§ Given exercise
Among the entries below, extract exactly the lines that run from the one with "Continue the Blender" through the one with "None, None]).reshape(-1, 3)", both ends included.

[Scene script records]

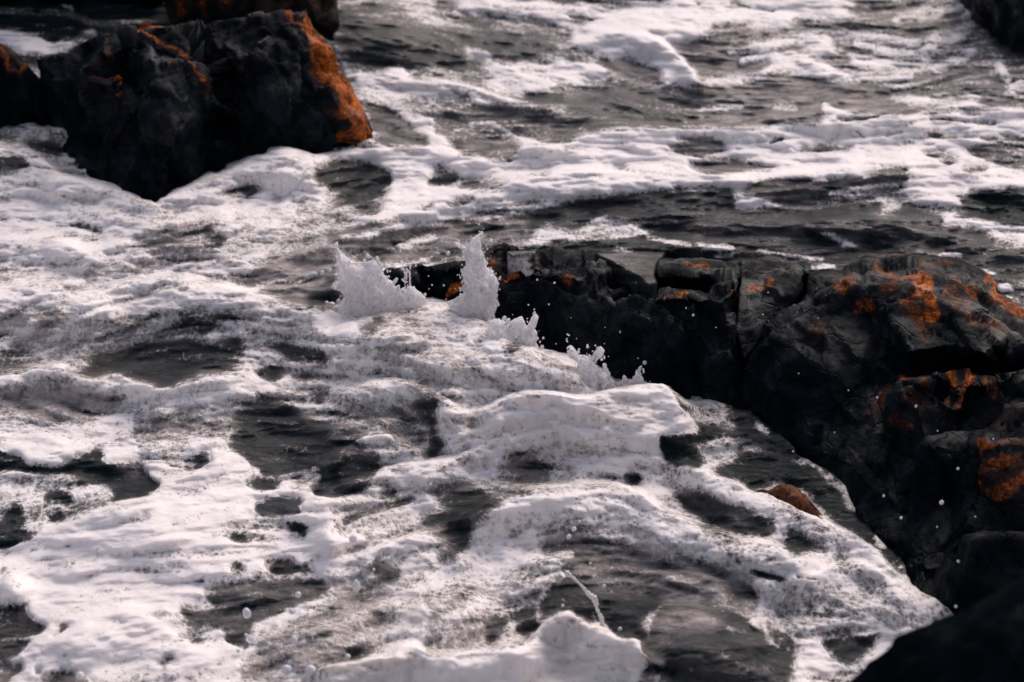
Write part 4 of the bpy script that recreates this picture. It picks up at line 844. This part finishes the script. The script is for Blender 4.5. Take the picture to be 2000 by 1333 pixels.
# ------------------------------------------------------------------ water and foam
def build_sea():
    LF, LM = paint_layers(); LD, LT = drift_layers()
    us = np.concatenate([np.linspace(-2600, -500, 60, False), np.arange(-500, -60, 9.0), np.arange(-60, 2060, STEP), np.arange(2060, 2500, 9.0), np.linspace(2500, 4600, 60)])
    vin = np.concatenate([np.arange(-560, -60, 5.0), np.arange(-60, 1400, STEP*.85), np.arange(1400, 2600, 12.0)])
    yd = Yb(-560); far = yd*np.exp(np.linspace(np.log(4000/yd), 0.012, 160))
    # chart rows for the far distances
    ang = np.arctan(CH/far); vfar = 666.5 + FP*np.tan(ang - PITCH)
    vs = np.concatenate([vfar, vin]); U, V = np.meshgrid(us, vs)
    x = (U-1000)/FP; yv = -(V-666.5)/FP
    t0 = CH/(SP - yv*CP); X = x*t0; Y = t0*(CP+yv*SP)
    persp = np.clip(6.2/Y, .05, 1.6)
    wu = (fbm(X*3.2, Y*3.2, 4, 201)*13 + fbm(X*13, Y*13, 3, 221)*5)*persp
    wv = (fbm(X*3.2+40, Y*3.2, 4, 301)*8 + fbm(X*13, Y*13+30, 3, 321)*3.5)*persp
    F = sample(LF, U+wu, V+wv); M = sample(LM, U+wu*1.5, V+wv*1.5)
    S1 = sample(LD, U, V); S2 = sample(LT, U, V)
    out = sstep(0, 300, np.maximum(np.maximum(-U, U-2000), np.maximum(-V, V-1333)))
    F = F + out*.5*fbm(X*.8, Y*.8, 4, 401)
    farf = sstep(14, 60, Y); F = F*(1-farf)+farf*(.25+.5*fbm(X*.3, Y*.3, 4, 411))
    F = F + (.16*fbm(X*6, Y*9, 4, 421) + .10*fbm(X*20, Y*26, 3, 425))*(1-.6*sstep(.75,.95,F))
    F = F + .12*fbm(X*2.5+Y, Y*3.5, 3, 431)*(np.abs(F-.5) < .35)
    H = sea_height(U, V, X, Y, F, M)
    H += S1*(.007-.005*sstep(.4, .8, F)) + S2*(.003+.001*sstep(.2, .7, M))
    H += sstep(15, 80, Y)*.12*fbm(X*.25, Y*.35, 3, 441)
    # under the stones the water lies low, so each waterline is where the stone stands
    for P in ROCKMASK:
        px = [p[0] for p in P]; py = [p[1] for p in P]
        box = (U > min(px)-20) & (U < max(px)+20) & (V > min(py)-20) & (V < max(py)+20)
        d = seg_dist(U[box], V[box], P, True); ins = in_poly(U[box], V[box], P)
        sdist = np.where(ins, d, -d)
        wash = .62*np.exp(-(np.maximum(-sdist, 0)/11)**2)*(sdist < 4)*sstep(-.05, .3, fbm(X[box]*9, Y[box]*9, 3, 455))*(V[box] > 240)
        F[box] = np.maximum(F[box], wash)
        k = sstep(2, 9, sdist + fbm(X[box]*7, Y[box]*7, 4, 451)*14)*in_poly(U[box], V[box]-16, P)
        H[box] = H[box]*(1-k) + (-.05)*k
    for P, (CV, CB, CT) in OVERFLOW:
        px = [p[0] for p in P]; py = [p[1] for p in P]
        box = (U > min(px)) & (U < max(px)) & (V > min(py)) & (V < max(py))
        d = seg_dist(U[box], V[box], P, True); ins = in_poly(U[box], V[box], P)
        bb = interp(CV, CB, CT, U[box], V[box]); z = W3(U[box], V[box], np.where(np.isnan(bb), V[box], bb))[:, 2]
        k = np.where(ins & ~np.isnan(bb), sstep(0, 8, d), 0)
        H[box] = H[box]*(1-k) + (z + .018 + .008*fbm(X[box]*10, Y[box]*14, 3, 461))*k
        F[box] = F[box]*(1-k) + (.16+.1*fbm(X[box]*8, Y[box]*8, 3, 471))*k; M[box] = M[box]*(1-k)+.30*k
    t = (CH-H)/(SP-yv*CP); YY = t*(CP+yv*SP)
    YY = np.minimum.accumulate(YY - np.arange(len(vs))[:, None]*0, axis=0)
    YY = YY - np.arange(len(vs))[:, None]*1e-5
    t = YY/(CP+yv*SP)
    P = np.stack([x*t, YY, CH - t*(SP-yv*CP)], -1)
    nr, nc = U.shape; idx = np.arange(nr*nc).reshape(nr, nc)
    Q = np.stack([idx[:-1, :-1], idx[1:, :-1], idx[1:, 1:], idx[:-1, 1:]], -1).reshape(-1, 4)
    w_ = make_mesh('sea_water', P.reshape(-1, 3), Q, MSEA, True, {'foam': F.ravel(), 'milk': np.clip(M, 0, 1).ravel(), 'drift': S1.ravel(), 'thread': S2.ravel()})
    tag(w_, 'churning grey-green sea water between the rocks', None, None, 'structure')
    # the foam proper: thick froth lying on the water
    Fs = F.ravel(); T = .009*sstep(.60, 1.0, Fs) - .003*(1-sstep(.54, .66, Fs)) + .0005
    PF = P.reshape(-1, 3).copy(); PF[:, 2] += T
    keep = (Fs[Q].max(1) > .52) & (np.abs(P.reshape(-1, 3)[Q[:, 0], 0]) < 12) & (P.reshape(-1, 3)[Q[:, 0], 1] < 40)
    Qk = Q[keep]; used = np.unique(Qk); rm = np.full(nr*nc, -1, np.int64); rm[used] = np.arange(len(used))
    f_ = make_mesh('sea_foam', PF[used], rm[Qk], MSEA, True, {'foam': Fs[used], 'milk': np.clip(M, 0, 1).ravel()[used], 'drift': S1.ravel()[used], 'thread': S2.ravel()[used]})
    tag(f_, 'white froth spread over the water', None, None, 'stuff')
OVERFLOW.append(([(1150,488),(1300,492),(1300,505),(1288,515),(1284,535),(1292,560),(1262,563),(1247,547),(1224,536),(1196,519),(1168,506)], led))
OVERFLOW.append(([(985,486),(1050,486),(1052,502),(1000,508),(985,500)], led))
build_sea()

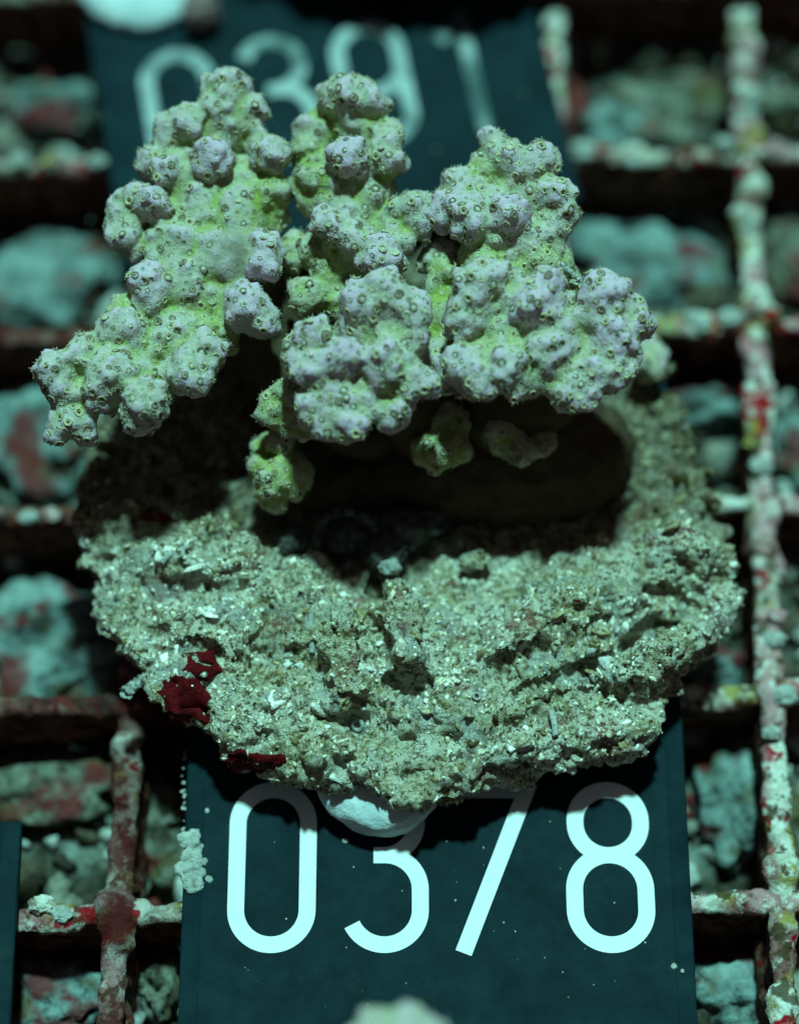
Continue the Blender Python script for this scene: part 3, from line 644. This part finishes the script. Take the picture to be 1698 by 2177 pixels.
def tentacles(p, N, r, R):
    """little thorn tentacles round every polyp mouth"""
    n = len(p); K = 5; th = rng.uniform(0, 6.28, (n, 1))+np.linspace(0, 2*np.pi, K, endpoint=False)[None]
    rad_ = R[:, :, 0][:, None]*np.cos(th)[..., None]+R[:, :, 1][:, None]*np.sin(th)[..., None]
    b = p[:, None]+rad_*r[:, None, None]; L = (r*rng.uniform(.1, .8, n))[:, None, None]
    tip = b+(N[:, None]*.85+rad_*.55)*L+rng.normal(size=b.shape)*.015
    w = .009; tg = np.cross(N[:, None], rad_)
    V = np.stack([b+tg*w, b-tg*w, b+rad_*w*1.6, tip], 2).reshape(-1, 3)
    F0 = np.array([[0, 1, 3], [1, 2, 3], [2, 0, 3]]); m = n*K
    return V, (F0[None]+(np.arange(m)*4)[:, None, None]).reshape(-1, 3)

TV, TF = [], []                                       # one polyp cup: a low ring with a pale mouth
nu, nv_ = 9, 4
for i in range(nu):
    a = 2*math.pi*i/nu
    for j in range(nv_):
        b = 2*math.pi*j/nv_; TV.append(((1+.38*math.cos(b))*math.cos(a), (1+.38*math.cos(b))*math.sin(a), .38*math.sin(b)))
for i in range(nu):
    for j in range(nv_):
        a, b, c, d = i*nv_+j, ((i+1) % nu)*nv_+j, ((i+1) % nu)*nv_+(j+1) % nv_, i*nv_+(j+1) % nv_
        TF += [(a, b, c), (a, c, d)]
k0 = len(TV); TV += [(0, 0, .22)]+[(.5*math.cos(6.2832*i/6), .5*math.sin(6.2832*i/6), .02) for i in range(6)]
TF += [(k0, k0+1+i, k0+1+(i+1) % 6) for i in range(6)]
CUP = (np.array(TV), np.array(TF)); CUPC = np.r_[np.zeros(k0), np.ones(7)]

def min_dist(p, d):
    keep = []; grid = {}
    for i, q in enumerate(p):
        c = tuple((q//d).astype(int)); ok = True
        for a in (-1, 0, 1):
            for b in (-1, 0, 1):
                for e in (-1, 0, 1):
                    for j in grid.get((c[0]+a, c[1]+b, c[2]+e), ()):
                        if ((p[j]-q)**2).sum() < d*d: ok = False; break
        if ok: keep.append(i); grid.setdefault(c, []).append(i)
    return np.array(keep)

def branch(name, L, zf, stalk, seed, hgrid=.055, density=1.0, parent=None, base=CB, lilac=0.0):
    parent = parent or coral
    bl = []; kinds = []
    for t in L:
        px, py, r, dz = t[:4]; z = zf(px, py)+(dz if dz < .4 else .20+.28*dz)
        big = r > 48; bl.append(W3(px, py, z+(-.36 if big else .12*math.sin(px*.37+py*.53) if r > 24 else 0), r/100*(.95 if big else 1.0))); kinds.append(t[4] if len(t) > 4 else 0)
    nb = len(bl); r2 = np.random.default_rng(seed)
    # small warts (verrucae) on the knobs
    for i in range(nb):
        for k in range(int(5+20*bl[i][3]+30*bl[i][3]**2)):
            d = r2.normal(size=3); d += VIEW*.8; d /= np.linalg.norm(d); R = bl[i][3]
            c = np.array(bl[i][:3])+d*R*.985; bl.append((*c, r2.uniform(.07, .13))); kinds.append(kinds[i])
    for (p, q, ra, rb) in stalk:                      # the arm down to the foot
        a, b = P(*p), P(*q); m = int(np.linalg.norm(b-a)/.28)+2
        for u in np.linspace(0, 1, m):
            w = a*(1-u)+b*u+np.array([0, 0, -.5*math.sin(math.pi*u)]); bl.append((*w, ra*(1-u)+rb*u)); kinds.append(3)
    V, Q = blob_mesh(bl, hgrid, .036, .03, seed, .03)
    Bc = np.array(bl); kd = np.array(kinds)
    # colour of the tissue by growth: young tips mauve, the old connecting tissue yellow green; stalks get painted shade
    best = np.full(len(V), 9.0); tip = np.zeros(len(V)); gr = np.zeros(len(V)); stalk_dk = np.zeros(len(V)); wt = np.zeros(len(V))
    for i in range(len(Bc)):
        near = np.nonzero((np.abs(V-Bc[i, :3]) < Bc[i, 3]+.3).all(1))[0]
        d = np.linalg.norm(V[near]-Bc[i, :3], axis=1)-Bc[i, 3]; w = np.exp(-np.maximum(d, -.1)/.06)
        wt[near] += w; tip[near] += w*(kd[i] == 1); gr[near] += w*(kd[i] == 2); stalk_dk[near] += w*(kd[i] == 3)
    tip /= wt+1e-9; gr /= wt+1e-9; stalk_dk /= wt+1e-9
    nz = fbm(V*1.6, 3, seed+31)
    nl = fbm(V*.8, 3, seed+57); N = normals(V, Q); Vs = relax(V, Q, 26, .9); cv = ((V-Vs)*N).sum(1)+.02*nz
    cv = cv+.25*(((V-relax(Vs, Q, 40, .9))*N).sum(1))
    young = sstep(.01, .12, cv); recess = sstep(.02, -.06, cv)
    tip = np.clip(.5*tip+.9*young*(.55+.45*sstep(-.4, .3, nz))*(1-.6*gr), 0, 1); gr = np.clip(gr*(1-.4*young)+(.95-.3*lilac)*recess, 0, 1); tip = np.clip(tip+lilac*.55*(1-gr)*sstep(-.5, .3, nl), 0, 1)
    o = mk(name, V, Q, CORAL, parent, base, attrs={'tip': tip, 'green': gr, 'recess': stalk_dk})
    n = int(4400*density); p, fn = on_surface(V, Q, n, lambda f, c: (f@VIEW > -.35)*1.0)
    k = min_dist(p, .15); dd = np.array([np.min(((Bc[kd == 3, :3]-q)**2).sum(1)-Bc[kd == 3, 3]**2) if (kd == 3).any() else 9 for q in p[k]]); k = k[dd > .12]; p, fn = p[k], fn[k]; n = len(p)
    # smooth normal from the nearest vertex-ish: reuse the face normal
    R = rot_to(fn); r = .022+.056*rng.random(n)**1.4
    Vp, Fp, m = scatter(CUP, p-fn*.002, R, np.stack([r, r, r*.7], 1), .12)
    dk = rng.random(n); ring = np.array([(.30, .23, .12)])*(.7+.9*dk[:, None])+np.array([(.10, .11, .07)])*(dk[:, None] > .55)*1.6
    cen = np.where(rng.random(n)[:, None] < .45, np.array([(.58, .54, .46)]), np.array([(.13, .08, .03)]))
    tone = ring[:, None]*(1-CUPC[None, :, None])+cen[:, None]*CUPC[None, :, None]
    Vt, Ft = tentacles(p+fn*.01, fn, r*1.25, R)
    tt = np.repeat(np.array([(.62, .60, .46)])*rng.uniform(.7, 1.2, (n*5, 1)), 4, 0)
    mk('polyps', np.concatenate([Vp, Vt]), np.concatenate([Fp, Ft+len(Vp)]), POLYP, o, base, attrs={'tone': np.concatenate([tone.reshape(-1, 3), tt])}, kind='stuff')
    return o

foot = (1010, 1000, 1.7)
branch('branch', A_, lambda x, y: zA(y), [((500, 560, 5.0), (640, 800, 3.2), .75, .75), ((640, 800, 3.2), (900, 960, 1.8), .75, .8), ((300, 760, 4.4), (480, 640, 4.6), .45, .6)], 101, lilac=0.3)
branch('branch', B_, lambda x, y: 6.0-.7*(y-200)/400, [((750, 480, 5.0), (860, 700, 4.0), .5, .6), ((860, 700, 4.0), (970, 930, 2.0), .65, .9)], 202)
branch('branch', C_, lambda x, y: 6.1-.5*(y-300)/250, [((1080, 480, 5.3), (1080, 700, 4.2), .7, .8), ((1080, 700, 4.2), (1040, 930, 2.0), .8, 1.0)], 303, lilac=0.9)
branch('branch', D_, lambda x, y: 6.0-.9*(y-600)/250, [((1130, 700, 5.2), (1080, 850, 3.4), .8, .9), ((1240, 720, 5.1), (1130, 850, 3.4), .55, .8), ((1080, 850, 3.4), (1040, 960, 1.9), .9, 1.1)], 404, lilac=0.8)
branch('branch', E_, lambda x, y: 6.0-.9*(y-630)/270, [((780, 720, 5.2), (880, 850, 3.4), .7, .8), ((880, 850, 3.4), (980, 960, 1.9), .8, 1.0)], 505, lilac=0.9)
branch('branch', ST_, lambda x, y: 5.1, [((942, 760, 4.7), (960, 900, 2.6), .40, .5)], 606, density=.35)
branch('branch', L_, lambda x, y: 4.3, [((630, 860, 4.1), (800, 930, 2.4), .28, .45)], 707, density=.35)
branch('branch', K_, lambda x, y: 3.0, [((595, 1010, 2.8), (720, 1030, 1.7), .34, .5)], 808, density=.3)
branch('branch', G_, lambda x, y: 3.5, [((940, 930, 3.0), (980, 980, 2.0), .4, .6), ((1100, 930, 3.0), (1080, 980, 2.0), .4, .6)], 909, density=.4)
# the smooth foot spreading over the disc
fb = [(lambda x, y, z, r: W3(x, y, z+.3, r))(*q) for q in [(1080, 985, 1.55, 1.15), (1230, 965, 1.45, 1.0), (950, 1000, 1.45, .95), (860, 1010, 1.35, .7), (1150, 900, 1.9, 1.1), (1000, 930, 1.8, 1.0), (760, 1030, 1.25, .6), (1180, 1010, 1.3, .9), (1270, 955, .9, .7)]]
V, Q = blob_mesh(fb, .09, .25, .05, 15, .10); mk('foot', V, Q, BASE, coral, CB)
# bits that have settled on the coral
st = thing('detritus_twig', P(1240, 600, 5.4), 'short pale detritus twig lying across the right coral branch', 'twig')
tube('stem', [P(1195, 562, 5.75), P(1215, 580, 5.75), P(1232, 596, 5.7), P(1244, 607, 5.65)], .06, .05, TUBE, st, P(1240, 600, 5.4), 8, .3)
crust('knot', [(1196, 564, 5.75, .08), (1206, 572, 5.75, .06), (1240, 603, 5.7, .07), (1248, 608, 5.65, .05)], TUFT, st, P(1240, 600, 5.4), 3)
c = P(1378, 765, 2.2)
kn = branch('algae_nodule', [(1382, 742, 20, 0), (1371, 780, 27, 0, 2), (1395, 755, 16, 0), (1360, 765, 18, 0), (1390, 785, 18, -.05)], lambda x, y: 2.1, [((1375, 775, 2.0), (1380, 790, 1.5), .2, .25)], 111, density=.08)

# ---------------------------------------------------------------- neighbours just outside the frame
# the next disc up the row, copied with its parts; it shades the top of the faded tag
up = plug.copy(); link(up); up['label'] = 'next crusted disc above the top edge, shading the faded tag'
a = math.atan2(x2[1], x2[0]); low = P(900, -14, 1.35+ZD)
loc = np.array([low[0]+7.0*math.sin(-a)*-1, low[1]+6.35, PB[2]])
up.location = Vector((low[0], low[1]+6.3, PB[2]+.35))*S; up.rotation_euler = (0, 0, a)
for ch in list(plug.children):
    if ch.name.split('.')[0] in ('disc', 'shell_grit', 'rock_nodules'):
        q = ch.copy(); link(q, up)
# the tip of the next coral down the row
nb_base = P(840, 2330, ZT)
nxt = thing('branching_coral', nb_base, 'blurred pale coral tip poking up from the bottom edge', 'coral', 'corals')
branch('branch', [(800, 2195, 42, 0), (860, 2190, 45, 0), (900, 2205, 38, 0), (770, 2225, 40, 0), (840, 2240, 70, -.1), (800, 2290, 70, -.2), (890, 2280, 60, -.2), (930, 2240, 36, 0)], lambda x, y: 5.2, [((840, 2270, 5.0), (840, 2380, .9), .6, .9)], 121, density=.25, parent=nxt, base=nb_base)

scene.render.resolution_x, scene.render.resolution_y = 798, 1024
scene.render.engine = 'CYCLES'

§ Solution
Continue the Blender Python script for this scene: part 3, from line 644. This part finishes the script. Take the picture to be 1698 by 2177 pixels.
def tentacles(p, N, r, R):
    """little thorn tentacles round every polyp mouth"""
    n = len(p); K = 5; th = rng.uniform(0, 6.28, (n, 1))+np.linspace(0, 2*np.pi, K, endpoint=False)[None]
    rad_ = R[:, :, 0][:, None]*np.cos(th)[..., None]+R[:, :, 1][:, None]*np.sin(th)[..., None]
    b = p[:, None]+rad_*r[:, None, None]; L = (r*rng.uniform(.1, .8, n))[:, None, None]
    tip = b+(N[:, None]*.85+rad_*.55)*L+rng.normal(size=b.shape)*.015
    w = .009; tg = np.cross(N[:, None], rad_)
    V = np.stack([b+tg*w, b-tg*w, b+rad_*w*1.6, tip], 2).reshape(-1, 3)
    F0 = np.array([[0, 1, 3], [1, 2, 3], [2, 0, 3]]); m = n*K
    return V, (F0[None]+(np.arange(m)*4)[:, None, None]).reshape(-1, 3)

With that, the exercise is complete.